Se hâter lentement – L’édito de Patrice Chabanet
Entre les intentions affichées et le passage à l’acte, Donald Trump a la main qui tremble. Dès l’attaque à l’arme chimique menée par l’armée syrienne, il avait annoncé une réaction immédiate. Bachar al-Assad était traité d’animal et les missiles de croisière étaient prêts à partir. Mais jusqu’à hier soir, point d’action punitive. Il semblerait une fois de plus que le fantasque président américain ait confondu vitesse et improvisation. Le problème est de savoir, en effet, ce qu’on peut attendre d’un bombardement, même massif, contre les dépôts d’armes chimiques et la logistique de l’armée syrienne. La justification morale est là : le boucher de Damas ne doit pas imaginer qu’il peut martyriser son propre peuple. Mais au-delà, peut-on espérer sa chute ? Certainement pas.

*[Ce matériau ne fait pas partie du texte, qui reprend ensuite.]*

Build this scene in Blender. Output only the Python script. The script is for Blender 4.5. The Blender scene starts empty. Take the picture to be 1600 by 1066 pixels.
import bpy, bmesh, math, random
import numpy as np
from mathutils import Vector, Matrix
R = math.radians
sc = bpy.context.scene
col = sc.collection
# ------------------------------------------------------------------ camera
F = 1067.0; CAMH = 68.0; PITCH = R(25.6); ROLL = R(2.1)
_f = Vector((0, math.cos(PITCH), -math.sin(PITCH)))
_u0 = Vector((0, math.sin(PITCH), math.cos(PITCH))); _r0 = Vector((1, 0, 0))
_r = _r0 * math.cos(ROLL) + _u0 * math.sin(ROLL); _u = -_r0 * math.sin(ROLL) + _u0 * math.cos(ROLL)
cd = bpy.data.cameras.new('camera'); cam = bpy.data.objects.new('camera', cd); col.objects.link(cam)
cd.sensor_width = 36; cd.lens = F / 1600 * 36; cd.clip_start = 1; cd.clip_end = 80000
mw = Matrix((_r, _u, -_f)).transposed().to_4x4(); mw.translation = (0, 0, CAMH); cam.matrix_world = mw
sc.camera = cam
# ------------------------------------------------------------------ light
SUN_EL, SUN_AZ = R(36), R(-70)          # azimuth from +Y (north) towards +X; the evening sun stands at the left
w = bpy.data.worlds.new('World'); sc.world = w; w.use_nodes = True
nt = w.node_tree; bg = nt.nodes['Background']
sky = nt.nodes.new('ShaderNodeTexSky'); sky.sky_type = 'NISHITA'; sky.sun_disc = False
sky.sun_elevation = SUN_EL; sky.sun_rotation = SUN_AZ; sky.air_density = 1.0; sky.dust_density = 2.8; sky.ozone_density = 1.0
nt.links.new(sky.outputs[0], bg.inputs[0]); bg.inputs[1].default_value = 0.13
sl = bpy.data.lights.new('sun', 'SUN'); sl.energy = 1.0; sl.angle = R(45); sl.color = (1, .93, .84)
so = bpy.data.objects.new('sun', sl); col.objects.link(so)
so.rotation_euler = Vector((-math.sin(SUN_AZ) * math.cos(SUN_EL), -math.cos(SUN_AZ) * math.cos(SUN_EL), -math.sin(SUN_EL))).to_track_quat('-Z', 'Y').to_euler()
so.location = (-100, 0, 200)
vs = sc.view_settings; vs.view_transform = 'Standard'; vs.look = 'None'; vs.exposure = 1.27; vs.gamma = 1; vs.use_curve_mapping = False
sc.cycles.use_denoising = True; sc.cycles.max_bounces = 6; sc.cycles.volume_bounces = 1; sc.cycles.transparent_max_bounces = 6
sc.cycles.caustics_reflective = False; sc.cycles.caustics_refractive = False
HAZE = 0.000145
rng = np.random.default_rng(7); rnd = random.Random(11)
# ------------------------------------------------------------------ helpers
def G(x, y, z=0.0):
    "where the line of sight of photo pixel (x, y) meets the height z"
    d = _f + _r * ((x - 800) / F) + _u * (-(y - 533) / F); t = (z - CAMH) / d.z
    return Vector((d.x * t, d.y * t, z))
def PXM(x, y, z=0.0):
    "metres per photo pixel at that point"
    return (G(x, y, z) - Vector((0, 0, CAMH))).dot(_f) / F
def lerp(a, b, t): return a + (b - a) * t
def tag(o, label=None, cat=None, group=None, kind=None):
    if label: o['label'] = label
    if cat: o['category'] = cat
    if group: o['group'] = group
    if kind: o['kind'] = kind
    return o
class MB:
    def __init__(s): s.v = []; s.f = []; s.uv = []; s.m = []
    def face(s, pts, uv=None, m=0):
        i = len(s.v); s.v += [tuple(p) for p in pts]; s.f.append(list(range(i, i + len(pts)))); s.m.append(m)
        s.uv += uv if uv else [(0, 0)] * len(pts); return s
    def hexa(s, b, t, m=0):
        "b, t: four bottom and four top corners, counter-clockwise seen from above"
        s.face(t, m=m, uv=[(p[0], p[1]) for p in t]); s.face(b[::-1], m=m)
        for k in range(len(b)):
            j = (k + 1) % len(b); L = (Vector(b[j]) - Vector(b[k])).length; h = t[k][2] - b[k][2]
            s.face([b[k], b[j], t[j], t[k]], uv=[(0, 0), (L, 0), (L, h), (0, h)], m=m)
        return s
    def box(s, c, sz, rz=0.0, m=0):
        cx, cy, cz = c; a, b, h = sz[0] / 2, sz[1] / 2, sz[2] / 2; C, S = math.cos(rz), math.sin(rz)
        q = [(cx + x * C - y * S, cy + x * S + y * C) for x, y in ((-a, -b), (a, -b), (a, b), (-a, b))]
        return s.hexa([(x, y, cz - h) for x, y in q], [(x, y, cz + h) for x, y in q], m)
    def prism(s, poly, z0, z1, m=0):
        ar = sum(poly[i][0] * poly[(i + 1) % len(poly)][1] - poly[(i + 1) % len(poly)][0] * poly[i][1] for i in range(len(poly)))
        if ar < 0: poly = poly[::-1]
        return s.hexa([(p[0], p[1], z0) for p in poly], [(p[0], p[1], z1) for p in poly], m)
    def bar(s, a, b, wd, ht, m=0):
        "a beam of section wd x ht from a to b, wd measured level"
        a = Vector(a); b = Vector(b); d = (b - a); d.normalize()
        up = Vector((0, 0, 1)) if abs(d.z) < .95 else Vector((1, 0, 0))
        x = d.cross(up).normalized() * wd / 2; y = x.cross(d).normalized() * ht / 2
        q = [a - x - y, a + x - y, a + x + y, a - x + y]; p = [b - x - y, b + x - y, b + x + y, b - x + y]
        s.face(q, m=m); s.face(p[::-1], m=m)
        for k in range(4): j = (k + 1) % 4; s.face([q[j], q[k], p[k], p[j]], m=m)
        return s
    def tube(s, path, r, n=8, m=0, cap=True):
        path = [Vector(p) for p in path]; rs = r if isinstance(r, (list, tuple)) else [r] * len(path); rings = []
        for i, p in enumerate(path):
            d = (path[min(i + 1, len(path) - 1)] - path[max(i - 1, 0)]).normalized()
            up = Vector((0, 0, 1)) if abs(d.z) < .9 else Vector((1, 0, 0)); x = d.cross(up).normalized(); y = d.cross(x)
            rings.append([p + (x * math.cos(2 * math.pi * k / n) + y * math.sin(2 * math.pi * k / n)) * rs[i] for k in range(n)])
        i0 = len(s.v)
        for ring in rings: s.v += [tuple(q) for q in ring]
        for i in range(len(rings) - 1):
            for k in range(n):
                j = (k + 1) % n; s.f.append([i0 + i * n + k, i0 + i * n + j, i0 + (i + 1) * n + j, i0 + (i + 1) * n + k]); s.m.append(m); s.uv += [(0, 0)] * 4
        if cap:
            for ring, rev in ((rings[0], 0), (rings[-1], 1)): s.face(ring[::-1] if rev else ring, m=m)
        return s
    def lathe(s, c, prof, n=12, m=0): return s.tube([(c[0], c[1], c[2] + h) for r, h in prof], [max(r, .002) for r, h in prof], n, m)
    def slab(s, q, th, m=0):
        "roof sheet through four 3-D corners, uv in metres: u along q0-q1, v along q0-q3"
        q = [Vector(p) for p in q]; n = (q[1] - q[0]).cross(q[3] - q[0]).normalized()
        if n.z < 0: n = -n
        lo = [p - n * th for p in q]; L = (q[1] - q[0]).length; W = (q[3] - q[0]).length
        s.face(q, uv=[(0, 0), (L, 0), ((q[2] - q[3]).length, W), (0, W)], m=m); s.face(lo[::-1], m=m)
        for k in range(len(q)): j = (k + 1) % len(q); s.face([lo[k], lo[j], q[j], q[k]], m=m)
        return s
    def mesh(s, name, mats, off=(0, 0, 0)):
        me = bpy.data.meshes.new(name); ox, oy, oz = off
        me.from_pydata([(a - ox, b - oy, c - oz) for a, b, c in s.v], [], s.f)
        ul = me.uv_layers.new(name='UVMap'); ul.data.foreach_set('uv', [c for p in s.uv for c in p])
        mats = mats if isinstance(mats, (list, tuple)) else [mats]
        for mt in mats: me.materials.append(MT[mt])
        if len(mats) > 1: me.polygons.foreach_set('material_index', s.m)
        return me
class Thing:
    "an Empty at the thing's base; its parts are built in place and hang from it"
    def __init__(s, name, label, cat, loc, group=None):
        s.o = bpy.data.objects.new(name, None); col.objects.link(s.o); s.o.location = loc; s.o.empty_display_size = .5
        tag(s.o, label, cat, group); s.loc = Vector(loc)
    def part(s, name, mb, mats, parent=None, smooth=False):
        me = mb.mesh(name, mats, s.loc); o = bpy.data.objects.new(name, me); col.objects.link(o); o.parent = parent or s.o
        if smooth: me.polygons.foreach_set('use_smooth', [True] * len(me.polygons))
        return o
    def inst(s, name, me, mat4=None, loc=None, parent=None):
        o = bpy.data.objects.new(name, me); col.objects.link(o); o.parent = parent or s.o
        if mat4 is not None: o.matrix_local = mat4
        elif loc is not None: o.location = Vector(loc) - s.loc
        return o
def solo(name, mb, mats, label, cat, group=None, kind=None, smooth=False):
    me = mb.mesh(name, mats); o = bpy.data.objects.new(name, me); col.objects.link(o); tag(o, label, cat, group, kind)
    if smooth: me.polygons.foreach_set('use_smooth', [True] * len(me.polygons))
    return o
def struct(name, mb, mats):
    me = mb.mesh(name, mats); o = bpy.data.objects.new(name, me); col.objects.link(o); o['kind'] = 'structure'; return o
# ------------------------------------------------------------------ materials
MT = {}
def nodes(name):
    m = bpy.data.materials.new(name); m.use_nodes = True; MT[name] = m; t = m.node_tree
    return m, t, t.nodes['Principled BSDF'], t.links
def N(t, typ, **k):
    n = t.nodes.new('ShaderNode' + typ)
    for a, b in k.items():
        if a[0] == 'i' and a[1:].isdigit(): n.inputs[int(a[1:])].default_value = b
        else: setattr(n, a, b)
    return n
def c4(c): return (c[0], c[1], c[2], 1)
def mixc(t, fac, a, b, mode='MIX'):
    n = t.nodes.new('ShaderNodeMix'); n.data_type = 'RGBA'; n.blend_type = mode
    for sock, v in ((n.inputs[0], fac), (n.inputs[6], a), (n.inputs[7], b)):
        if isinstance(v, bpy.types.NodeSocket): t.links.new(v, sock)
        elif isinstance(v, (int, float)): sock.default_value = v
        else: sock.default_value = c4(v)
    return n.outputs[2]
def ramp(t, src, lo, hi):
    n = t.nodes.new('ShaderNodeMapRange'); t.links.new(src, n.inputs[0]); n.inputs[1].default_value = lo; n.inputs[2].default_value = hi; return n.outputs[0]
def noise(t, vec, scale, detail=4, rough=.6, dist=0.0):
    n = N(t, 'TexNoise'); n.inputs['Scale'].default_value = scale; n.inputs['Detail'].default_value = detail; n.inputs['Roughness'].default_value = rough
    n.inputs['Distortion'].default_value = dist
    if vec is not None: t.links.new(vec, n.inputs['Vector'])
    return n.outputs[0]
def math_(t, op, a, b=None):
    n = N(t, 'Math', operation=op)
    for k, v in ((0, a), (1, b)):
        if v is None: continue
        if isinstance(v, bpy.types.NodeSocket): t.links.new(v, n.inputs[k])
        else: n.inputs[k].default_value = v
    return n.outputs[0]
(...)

La lenteur de la réaction américaine a une autre explication : la crainte d’un dérapage, concrètement des victimes collatérales dans l’armée russe présente sur le terrain. Fort habilement, Vladimir Poutine et ses diplomates agitent cette hypothèse. Elle est peu probable mais elle existe. C’est d’ailleurs l’argument utilisé par les pro-Russes qui nous rappellent, à l’envi, que la guerre de 14-18 a été provoquée par des enchaînements incontrôlables. Ce recours à l’Histoire a des parfums de propagande qui ne veut pas dire son nom. Il tétanise les opinions publiques et inhibe l’action des Etats. La France est bien seule, avec les Etats-Unis, à vouloir châtier le régime syrien pour ses crimes. La Grande-Bretagne hésite. L’Allemagne, elle, est plus claire : elle n’entend pas participer à une action militaire. Le Kremlin est pleinement conscient que, action punitive ou pas contre l’armée de Bachar al-Assad, ce dernier est en passe de gagner la guerre. Et que la Russie place des pions importants dans cette région du monde. L’Europe dans tout ça ? La réponse est dans la question. Le Vieux continent qui a vu naître l’esprit de Münich en est toujours pétri.